▶ Given data
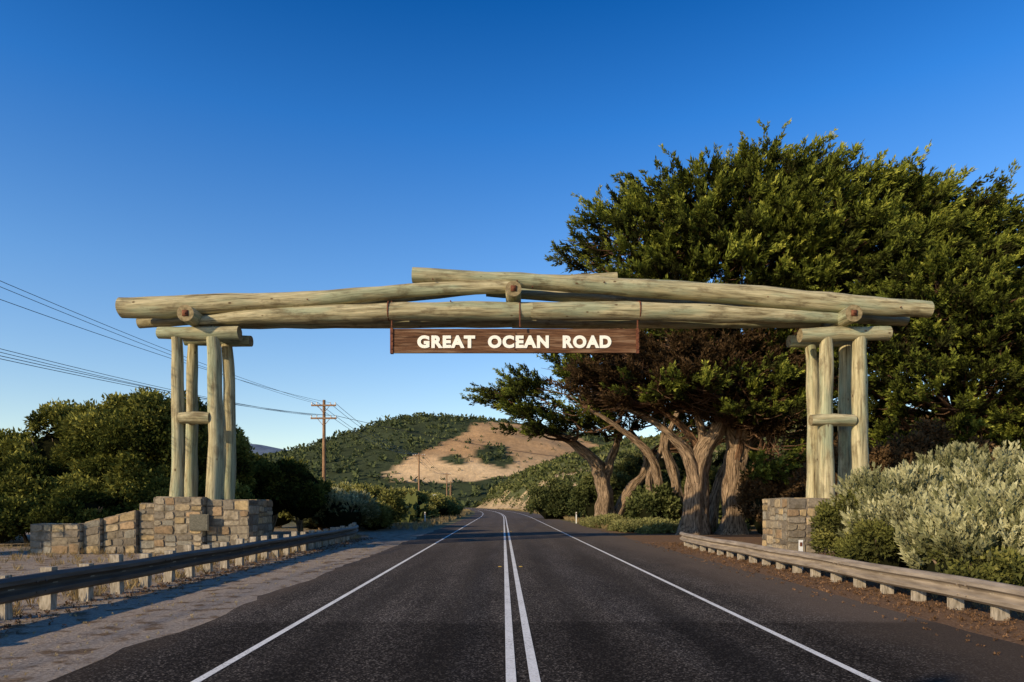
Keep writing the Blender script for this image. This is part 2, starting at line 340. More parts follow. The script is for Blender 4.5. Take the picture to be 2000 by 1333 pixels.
def cf1(px,py,x,y):
    w1=8*noise.noise(Vector((x*0.02,y*0.02,0)))+4*noise.noise(Vector((x*0.07,y*0.07,0)))
    if inpoly(px+w1,py+w1*0.6,dark1) or inpoly(px+w1,py,dark2): return G
    if not inpoly(px+w1,py+w1*.7,field): return G
    t=max(0,min(1,(py+w1*2-885)/30)); return tuple(a*(1-t)+b*t for a,b in zip(T_,T2))
crest=[(200,960),(400,940),(500,926),(560,910),(620,894),(700,868),(760,848),(800,835),(850,826),(900,825),(950,828),(1000,836),(1050,848),(1100,860),(1200,870),(1400,877),(2200,900)]
def h1(x,y): return max(0,(985-interp(1000+F*x/700,crest))*700/F+1.7)
V1,C1,_=hill('hills',-480,800,300,330,700,950,170,h1,7,0.012,cf1)
crest2=[(-400,900),(200,893),(380,880),(460,868),(520,871),(560,879),(610,888),(700,905),(900,930)]
def h2(x,y): return max(0,(985-interp(1000+F*x/2200,crest2))*2200/F+1.7)
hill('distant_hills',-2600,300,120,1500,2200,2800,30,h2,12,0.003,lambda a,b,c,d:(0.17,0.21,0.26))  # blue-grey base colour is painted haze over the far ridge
crest3=[(6.8,0),(9,1.2),(14,7),(22,13),(32,17),(45,21),(80,27),(170,35),(300,40)]
def h3(x,y): return interp(x-cx(min(y,300)),crest3)
V3,C3,_=hill('roadside_slope',-45,260,220,95,260,420,110,h3,2.6,0.03,lambda px,py,x,y:(0.45,0.33,0.19) if (fbm(x,y,0.04)>0.35 or x-cx(min(y,300))<11) else (0.10,0.11,0.05))
V1=np.array(V1);C1=np.array(C1)
green=np.where((C1[:,1]<0.15)&(V1[:,1]<745)&(V1[:,2]>-.3))[0]
I=rng.choice(green,10500); p=V1[I]+rng.normal(size=(len(I),3))*np.array([3,3,0]); 
sz=rng.uniform(1.6,4.0,len(I))*np.where(rng.random(len(I))<.08,1.4,1); p[:,2]+=sz*0.1
scatter('hillside_trees',TBs,p,np.tile([0,0,1.],(len(p),1)),sz,rng.normal(0.42,0.18,len(p)),M_far)
tan=np.where((C1[:,1]>0.15)&(V1[:,1]<740))[0]; I=rng.choice(tan,110); sz=rng.uniform(1.0,2.6,110)
scatter('paddock_shrubs',TBs,V1[I],np.tile([0,0,1.],(110,1)),sz,0.35,M_far)
V3=np.array(V3); off3=np.array([v[0]-cx(min(v[1],300)) for v in V3]); I=rng.choice(np.where((V3[:,1]<400)&(off3>9)&(off3<150))[0],11000); p=V3[I]+rng.normal(size=(len(I),3))*np.array([.7,.7,0]); sz=rng.uniform(0.5,1.5,len(I))*(0.6+p[:,1]/300)
sz=np.where(off3[I]<13,sz*.6,sz)
scatter('slope_scrub',TBs,p,np.tile([0,0,1.],(len(p),1)),sz,rng.normal(0.42,0.2,len(p)),M_scrub)
n=3600; yy=rng.uniform(62,340,n); side=np.where(rng.random(n)<0.7,-1,1)
xx=np.array([cx(y) for y in yy])+side*(9+rng.random(n)**1.3*np.where(side<0,95,30)); sz=rng.uniform(0.8,2.2,n)
ok=~((side>0)&(yy>115)); p=np.stack([xx,yy,sz*0.35],1)[ok]
scatter('coastal_scrub',TBs,p,np.tile([0,0,1.],(len(p),1)),sz[ok],rng.normal(0.42,0.22,len(p)),M_scrub)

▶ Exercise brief
Starting at the top of the listing above, please restate word for word each line up to and including the one that holds "def h2(x,y): return", omitting every image.

▶ Answer
Keep writing the Blender script for this image. This is part 2, starting at line 340. More parts follow. The script is for Blender 4.5. Take the picture to be 2000 by 1333 pixels.
def cf1(px,py,x,y):
    w1=8*noise.noise(Vector((x*0.02,y*0.02,0)))+4*noise.noise(Vector((x*0.07,y*0.07,0)))
    if inpoly(px+w1,py+w1*0.6,dark1) or inpoly(px+w1,py,dark2): return G
    if not inpoly(px+w1,py+w1*.7,field): return G
    t=max(0,min(1,(py+w1*2-885)/30)); return tuple(a*(1-t)+b*t for a,b in zip(T_,T2))
crest=[(200,960),(400,940),(500,926),(560,910),(620,894),(700,868),(760,848),(800,835),(850,826),(900,825),(950,828),(1000,836),(1050,848),(1100,860),(1200,870),(1400,877),(2200,900)]
def h1(x,y): return max(0,(985-interp(1000+F*x/700,crest))*700/F+1.7)
V1,C1,_=hill('hills',-480,800,300,330,700,950,170,h1,7,0.012,cf1)
crest2=[(-400,900),(200,893),(380,880),(460,868),(520,871),(560,879),(610,888),(700,905),(900,930)]
def h2(x,y): return max(0,(985-interp(1000+F*x/2200,crest2))*2200/F+1.7)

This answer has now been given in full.